In one of his letters, Flaubert made a comment on reading: “Do not read,” he wrote “as children do, to amuse yourself, or like the ambitious, for the purpose of instruction. No, read in order to live.” And that’s really the whole point of thought, the whole point of Socrates’ “examined life,” for it is not the product of the examining that we are after—not some particular truth or perspective—but the process itself. Thought is not a means to an end, it is the end, because it is a part of life. “A life without thinking is quite possible,” writes Arendt, but such a life “fails to develop its own essence—it is not merely meaningless; it is not fully alive.”
Kant suggested the reverse, that “stupidity is caused by a wicked heart.”
1911 Encyclopædia Britannica, Volume 21, “Philosophy.”
Arendt is quoting from Plato’s Timaeus.
This view disappeared with the advent of Christianity with its immortality of all souls. Arendt notes, however, that there remained a trace of the Greeks’ idea in the Latin term that medieval mystics used for eternity as an attribute of God: nunc stans—the “standing now.” To stand in place is to partake in eternity.
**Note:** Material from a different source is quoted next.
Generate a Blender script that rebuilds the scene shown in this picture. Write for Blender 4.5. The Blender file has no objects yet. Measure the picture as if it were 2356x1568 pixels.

I’ve previously covered Epictetus’ Discourses and the Enchiridion. In a couple of places, Epictetus actually says that he cares more about the usefulness of his philosophy than about truth. For example, in chapter 4 of the first book of the Discourses, Epictetus says: “If I had to be deceived into believing that externals, which lie outside our power, are not man's proper concern, personally I would consent to such a deception, provided it really could enable me to live an untroubled life, in peace of mind.” (Robert Dobbin translation).